Remember Halo Wars? The lauded RTS game which moved Halo away from Master Chief in order to expand upon the wider war with great gameplay and fresh characters and at least one race-bending cast member? Why doesn't Halo do more of that? Blow out the universe of Halo so it moves past the green giant and explores totally distinct genres to get ahold of more people, similar to what the 'Vampire: The Masquerade' franchise is currently doing with it's shotgun approach to games. Why can't there be a survival horror Halo game about being alone in a world besieged by Flood? Or a character driven narrative adventure following a single isolated contingent of the Sangheili rebels in the wake of Halo 2, trying to come to terms with being cut off from the Covenant that they were raised under and eventually coming around to siding with their former sworn enemies at the UNSC?

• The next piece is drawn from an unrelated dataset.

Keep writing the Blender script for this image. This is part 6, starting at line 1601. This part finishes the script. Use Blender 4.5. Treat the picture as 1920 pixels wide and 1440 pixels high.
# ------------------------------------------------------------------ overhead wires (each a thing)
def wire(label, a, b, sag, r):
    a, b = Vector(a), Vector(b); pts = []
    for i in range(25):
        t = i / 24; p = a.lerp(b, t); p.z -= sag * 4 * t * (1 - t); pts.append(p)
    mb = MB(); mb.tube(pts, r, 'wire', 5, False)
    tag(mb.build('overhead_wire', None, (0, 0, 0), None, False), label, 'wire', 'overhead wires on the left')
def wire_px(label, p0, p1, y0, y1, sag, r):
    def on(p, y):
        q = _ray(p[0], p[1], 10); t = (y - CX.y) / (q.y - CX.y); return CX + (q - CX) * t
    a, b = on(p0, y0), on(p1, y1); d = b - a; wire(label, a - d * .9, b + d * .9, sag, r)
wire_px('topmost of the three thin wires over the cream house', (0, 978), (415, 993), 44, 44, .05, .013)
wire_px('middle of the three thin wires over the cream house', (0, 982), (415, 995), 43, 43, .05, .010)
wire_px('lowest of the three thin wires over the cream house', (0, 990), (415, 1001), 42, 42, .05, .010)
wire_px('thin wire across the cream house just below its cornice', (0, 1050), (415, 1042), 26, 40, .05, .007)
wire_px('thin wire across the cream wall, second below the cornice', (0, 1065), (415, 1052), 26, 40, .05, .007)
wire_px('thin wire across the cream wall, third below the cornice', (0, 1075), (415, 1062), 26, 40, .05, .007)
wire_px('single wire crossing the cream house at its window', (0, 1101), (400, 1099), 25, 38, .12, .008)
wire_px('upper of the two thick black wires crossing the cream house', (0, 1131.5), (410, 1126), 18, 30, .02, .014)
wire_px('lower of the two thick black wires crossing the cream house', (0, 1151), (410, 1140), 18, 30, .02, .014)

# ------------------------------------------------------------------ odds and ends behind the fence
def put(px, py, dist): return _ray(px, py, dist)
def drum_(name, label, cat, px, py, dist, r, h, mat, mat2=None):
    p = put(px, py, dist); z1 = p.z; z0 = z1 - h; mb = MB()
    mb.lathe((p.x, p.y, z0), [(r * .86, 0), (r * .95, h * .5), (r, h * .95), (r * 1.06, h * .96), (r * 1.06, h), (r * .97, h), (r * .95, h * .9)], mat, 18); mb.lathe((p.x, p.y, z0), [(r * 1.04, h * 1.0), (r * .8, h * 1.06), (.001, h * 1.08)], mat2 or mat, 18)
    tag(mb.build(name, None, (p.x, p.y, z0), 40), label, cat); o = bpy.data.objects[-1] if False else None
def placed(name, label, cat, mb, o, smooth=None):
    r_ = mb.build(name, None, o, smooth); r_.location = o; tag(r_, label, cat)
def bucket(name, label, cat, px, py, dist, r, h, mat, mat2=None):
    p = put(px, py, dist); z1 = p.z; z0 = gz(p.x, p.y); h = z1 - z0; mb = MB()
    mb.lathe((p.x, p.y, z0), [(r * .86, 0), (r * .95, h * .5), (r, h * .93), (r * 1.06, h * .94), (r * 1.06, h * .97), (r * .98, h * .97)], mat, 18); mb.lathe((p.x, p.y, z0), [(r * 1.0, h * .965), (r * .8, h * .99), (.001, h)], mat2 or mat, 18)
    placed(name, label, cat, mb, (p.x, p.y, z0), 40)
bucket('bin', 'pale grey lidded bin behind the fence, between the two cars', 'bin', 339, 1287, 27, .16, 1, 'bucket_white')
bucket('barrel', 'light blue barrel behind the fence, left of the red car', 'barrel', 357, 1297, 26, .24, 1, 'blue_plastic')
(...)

Halo as it stands is riding on the top of a small bump of a hill heading towards a dire plunge into unknown territory and it's not hard for the casual fan to imagine things will only become worse from here. Say what they will, 343 did not appear to be up to the task of keeping Halo relevant back before they lost 95 jobs, I can't see that changing anymore now. If Microsoft really do care about this franchise like they keep insisting that they do, then it's time for them to really dedicate some effort into proving that assertion. All of these new studios now under Microsoft's purview and not one of them could make a single small companion title to the Halo franchise as a small experimental project at the least? I call bull on that and I call bull on Microsoft sitting atop the burning rubble of an entire department of 343, sipping a brew made from the ground-down bones of all those they sacked and assuring just themselves that "This is fine."